§ Supplied material:
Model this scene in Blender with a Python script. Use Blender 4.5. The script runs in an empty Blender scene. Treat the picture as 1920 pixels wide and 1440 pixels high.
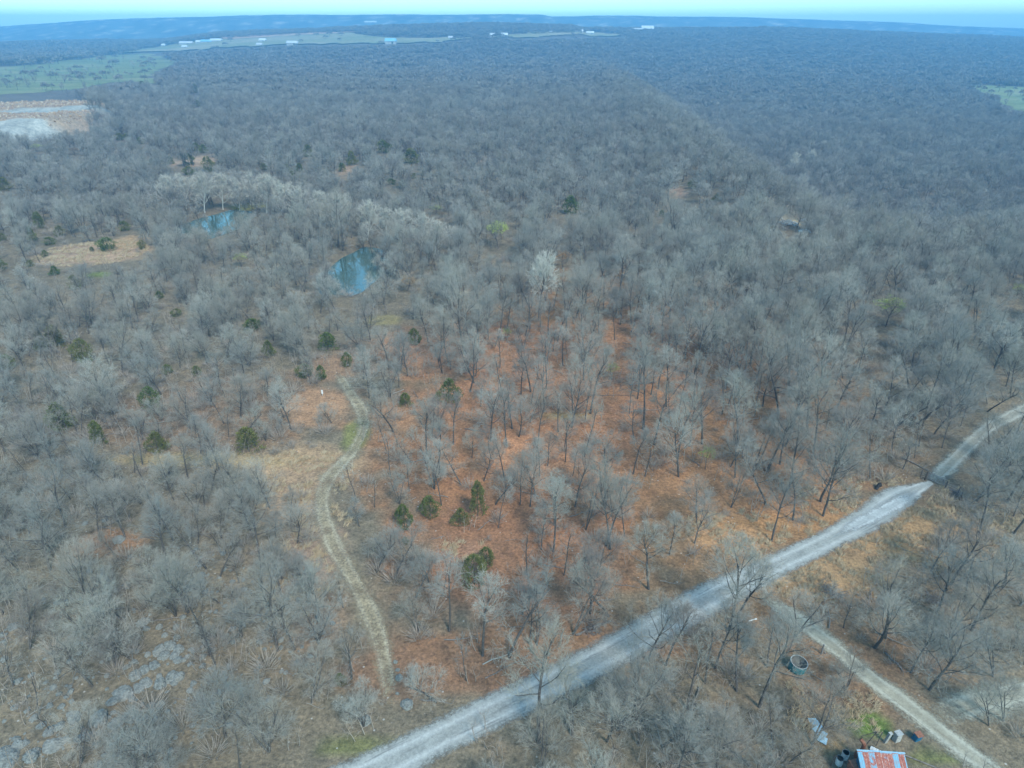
import bpy, bmesh, math, random
import numpy as np
from mathutils import Vector, Matrix
SC = bpy.context.scene
COL = SC.collection
# ------------------------------------------------------------------ camera
W0, H0, F = 1920.0, 1440.0, 1280.0
CAMZ = 70.0
PITCH = math.atan((720 - 50) / F)
CP, SP = math.cos(PITCH), math.sin(PITCH)
cam_d = bpy.data.cameras.new('camera'); cam = bpy.data.objects.new('camera', cam_d); COL.objects.link(cam)
cam.location = (0, 0, CAMZ); cam.rotation_euler = (math.pi / 2 - PITCH, 0, 0)
cam_d.sensor_width = 36; cam_d.lens = 36 * F / W0; cam_d.clip_start = 1; cam_d.clip_end = 60000
SC.camera = cam
# ------------------------------------------------------------------ world, sun, exposure
SUN_EL, SUN_AZ = math.radians(48), math.radians(150)
w = bpy.data.worlds.new('World'); SC.world = w; w.use_nodes = True
nt = w.node_tree; nt.nodes.clear()
sky = nt.nodes.new('ShaderNodeTexSky'); sky.sky_type = 'NISHITA'; sky.sun_disc = False
sky.sun_elevation = SUN_EL; sky.sun_rotation = SUN_AZ; sky.air_density = 1.0; sky.dust_density = 0.6; sky.ozone_density = 1.0
tint = nt.nodes.new('ShaderNodeMix'); tint.data_type = 'RGBA'; tint.blend_type = 'MULTIPLY'; tint.inputs[0].default_value = 1
tint.inputs[7].default_value = (0.72, 1.17, 1.14, 1)
bg = nt.nodes.new('ShaderNodeBackground'); bg.inputs[1].default_value = 0.14
wo = nt.nodes.new('ShaderNodeOutputWorld')
nt.links.new(sky.outputs[0], tint.inputs[6]); nt.links.new(tint.outputs[2], bg.inputs[0]); nt.links.new(bg.outputs[0], wo.inputs[0])
sd = bpy.data.lights.new('sun', 'SUN'); sd.energy = 1.9; sd.angle = math.radians(14); sd.color = (1, 0.95, 0.86)
so = bpy.data.objects.new('sun', sd); COL.objects.link(so)
sdir = Vector((math.sin(SUN_AZ) * math.cos(SUN_EL), math.cos(SUN_AZ) * math.cos(SUN_EL), math.sin(SUN_EL)))
so.rotation_euler = sdir.to_track_quat('Z', 'Y').to_euler(); so.location = (0, -50, 300)
SC.view_settings.view_transform = 'Standard'; SC.view_settings.look = 'None'
SC.view_settings.exposure = 0.92; SC.view_settings.gamma = 1
SC.render.engine = 'CYCLES'
cy = SC.cycles; cy.max_bounces = 5; cy.diffuse_bounces = 2; cy.glossy_bounces = 2; cy.transparent_max_bounces = 8
cy.volume_bounces = 1; cy.transmission_bounces = 1
HAZE = dict(density=1 / 3400.0, color=(0.20, 0.58, 0.98, 1))
# ------------------------------------------------------------------ terrain
def sm(a, b, t):
    t = np.clip((t - a) / (b - a), 0, 1); return t * t * (3 - 2 * t)
NC_ = {}
def vnoise(x, y, s, seed=0):
    if seed not in NC_:
        r = np.random.RandomState(seed); NC_[seed] = [tuple(r.rand(3)) for _ in range(5)]
    o = 0
    for k, (r1, r2, r3) in enumerate(NC_[seed]):
        a = r1 * 6.283; f = (0.6 + 0.9 * r2) * 6.283 / s
        o = o + np.sin((x * math.cos(a) + y * math.sin(a)) * f + r3 * 6.283 + 1.3 * np.sin((x * math.sin(a) - y * math.cos(a)) * f * 0.5 + k))
    return o / 5
CREST = ([-400, 0, 300, 400, 650, 960, 1100, 1430, 1600, 1920, 2300], [82, 80, 76, 63, 49, 43, 47, 47, 53, 66, 75])
RIM = ([-400, 0, 150, 300, 480, 960, 1250, 1440, 1610, 1920, 2300], [60, 50, 40, 33, 29, 27, 28, 31, 37, 52, 62])
PONDS = []   # filled below: (cx, cy, rx, ry)
HEAP = None
def terr(x, y, fine=True):
    x = np.asarray(x, float); y = np.asarray(y, float)
    yy = np.maximum(y, 30)
    px = 960 + F * x / (yy * CP)
    z = 0.55 * vnoise(x, y, 55, 1) + 1.6 * vnoise(x, y, 190, 2) * sm(80, 300, y)
    z = z + 5 * vnoise(x, y, 900, 3) * sm(500, 1500, y)
    xb = np.interp(y, [200, 281, 500, 1130, 1800], [104, 112, 128, 165, 190])
    v = sm(-6, 52, x - xb) * sm(215, 330, y) * (1 - 0.6 * sm(900, 1900, y))
    z = z - 20 * v + 6 * np.exp(-((x - xb + 22) / 26.) ** 2) * sm(230, 340, y) * (1 - sm(900, 1500, y))
    D = 2600.
    crest = 60 - (np.interp(px, *CREST) - 50) / 1631 * D + 3 * vnoise(x, y, 330, 5)
    up = sm(1350, 2600, y); dn = 1 - sm(2700, 3500, y)
    z = z + np.where(y < 2650, up, dn) * crest
    R = 4700.
    rim = 70 - (np.interp(px, *RIM) - 50) / 1631 * R
    z = z + sm(3200, 4700, y) * (rim + 3 * vnoise(x, y, 700, 6)) + 6 * vnoise(x, y, 1100, 7) * sm(3300, 3700, y) * (1 - sm(4200, 4600, y))
    if fine:
        for (cx, cy_, rx, ry) in PONDS:
            t_ = np.arctan2((y - cy_) / ry, (x - cx) / rx); q = np.sqrt(((x - cx) / rx) ** 2 + ((y - cy_) / ry) ** 2) * (1 + 0.13 * np.sin(2 * t_ + 2.2) + 0.09 * np.sin(3 * t_ + 0.6) + 0.05 * np.sin(7 * t_))
            z = z - 2.2 * (1 - sm(0.72, 1.22, q))
        if HEAP:
            hx, hy, hrx, hry = HEAP
            q = np.sqrt(((x - hx) / hrx) ** 2 + ((y - hy) / hry) ** 2) + 0.05 * vnoise(x, y, 40, 8)
            s = (y - hy) / hry
            z = z + (9.5 + 1.5 * sm(-0.6, -0.5, s) - 1.2 * sm(-0.02, 0.05, s) + 1.6 * sm(0.24, 0.32, s) + 0.5 * vnoise(x, y, 14, 9)) * (1 - sm(0.86, 1.1, q))
    return z
def proj(x, y, z):
    x = np.asarray(x, float); y = np.asarray(y, float); z = np.asarray(z, float)
    dz = z - CAMZ
    dep = y * CP - dz * SP; up = y * SP + dz * CP
    dep = np.where(dep < 1, 1, dep)
    return 960 + F * x / dep, 720 - F * up / dep, dep
def ray(px, py):
    a, b = (px - 960) / F, (720 - py) / F
    return np.array([a, CP + b * SP, -SP + b * CP])
TS = np.geomspace(50, 9000, 900)
def gp(px, py):
    """ground point seen at a photograph pixel (marched down to the terrain)"""
    d = ray(px, py); ts = TS
    for _ in range(3):
        hit = np.nonzero(CAMZ + d[2] * ts < terr(d[0] * ts, d[1] * ts))[0]
        if len(hit) == 0: p = d * 4600; break
        i = max(int(hit[0]), 1); lo, hi = ts[i - 1], ts[i]; p = d * hi; ts = np.linspace(lo, hi, 50)
    return Vector((p[0], p[1], float(terr(p[0], p[1]))))
def pond_from(px, py, rx, ry):
    c = gp(px, py); a = gp(px - rx, py); t = gp(px, py - ry); b = gp(px, py + ry)
    return (c.x, (t.y + b.y) / 2, abs(c.x - a.x), (t.y - b.y) / 2)
_p1 = pond_from(660, 505, 62, 44); _p2 = pond_from(398, 418, 68, 26)
_h = gp(62, 236)
PONDS = [_p1, _p2]
HEAP = (-402., 562., 80., 108.)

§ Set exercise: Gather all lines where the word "scene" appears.

§ Task answer:
Model this scene in Blender with a Python script. Use Blender 4.5. The script runs in an empty Blender scene. Treat the picture as 1920 pixels wide and 1440 pixels high.
SC = bpy.context.scene